17年前は、本当に何もなかった
今からおよそ17年前の2007年。デイリーポータルZが「東京の本当に何もない駅」として、ゆりかもめの市場前駅を、当時ライター(後にデイリーポータルZ編集部)だった工藤さんが取材しています。
2007年といえば、今(2024年)から17年前ということになります。
この年、アップルは最初のiPhoneを発売し、Googleはストリートビューを公開しました。インターネット界隈ではエポックメーキングな年といえるかもしれません。
当時の首相は安倍晋三(一期目)で、宮崎県知事だったそのまんま東の「どげんかせんといかん」とか、小島よしおの「そんなの関係ねぇ」なんて言葉やギャグが流行した年でした。
ゆりかもめは、前年の2006(平成18)年に有明駅から豊洲駅まで延伸し、このときに市場前駅が開業しました。工藤さんが取材に訪れた2007年は開業からまだ1年ほどしか経っていません。

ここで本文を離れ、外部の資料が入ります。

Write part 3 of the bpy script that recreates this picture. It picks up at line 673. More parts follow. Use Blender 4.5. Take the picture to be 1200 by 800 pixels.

今回、記事に使われた当時の写真の元画像を、工藤さんに提供してもらいましたので、その頃の写真と、今の状況を見比べて見てみたいと思います。
まずはトップの画像に使われている駅の写真。
ご覧の通り、だだっ広い荒野の中に、ゆりかもめの駅だけがポツンとある状況です。
元記事でも言及されていますが「何もない」というのは文字通りで、人家もビルもなんにもなく、ただただ広い荒れ地に、駅だけがポツンと存在していました。
駅は市場前と名乗っているものの、まだ市場は築地から移転してきていません。元記事では2012(平成24)年に、市場が開場予定だと書いてありますが、その後、土壌汚染などが問題となり、揉めに揉めたすえ市場の移転と開場は遅れ、2018(平成30)年10月にようやく開場しています。
とまあ、経緯はともかく。ひとまず、こちらの写真の現在の様子を御覧ください。
いきなり意味がわからない写真で申し訳ありません。
実はこれ、当時写真を撮影したと思しき場所まで、立ち入ることができなくなっていたため、いちばん近い場所で撮影したものです。
駅の形などから察するに、2007年の写真はおそらく、現在、豊洲市場の青果棟となっている場所から駅を撮影したものでしょう。
もうすこし変化がわかるような写真をいくつかまとめて紹介します。
ゆりかもめで新豊洲から市場前駅に移動している途中の写真です。
2007年の写真では、駅右後ろにうつるレインボーブリッジが、雨でけぶってぼんやりしていますが、2024年の写真は新しく建った建物のせいで先っぽだけしか見えなくなっています。
2007年の写真は、駅南口側にあるエスカレーターの上部からテプコ豊洲のビルがよく見えましたが、現在は建物の影に隠れ、上部しか見えません。
2024年の方は、テプコ豊洲よりも、その後ろにあるタワーマンション(スカイズタワーアンドガーデン)が目立ちます。
2007年には見えていた旧東京港防波堤(横長の緑の茂み)はすっかり隠れてしまい、有明のタワーマンション、ガレリアグランデ(左側のビル)とオリゾンマーレ(右側のビル)の位置からかろうじて場所が推定できる状態です。2024年の方の手前に建込んでいる建物は豊洲市場青果棟です。
2007年、市場前駅周辺にひとりだけ警備員の人が居て、駅でいちばん「栄え」ていたという駅北口をみてみましょう。
2024年、栄えているとかいないとか以前に、横にでかいビルができた上に、新しい交差点ができており、当時の面影が駅以外はまったくないのです。
はたしてほんとに同じ場所かよと見紛うばかりの景色ですが、同じ場所です。右側のビルはメブクス豊洲というオフィスビルです。
テナントを見てみると、ほとんどのフロアに「全国共済農業協同組合連合会(JA共済のこと)」と書いてありました。
2007年、まだ市場の工事は着工前だったと思われますが、整備のための作業場や準備の工事のようなことは行われており、そのための案内看板もあったようです。
2024年は、工事のための看板は無くなっており、市場の入口に、日本語の他に多言語で立ち入りを禁止する看板が立っています。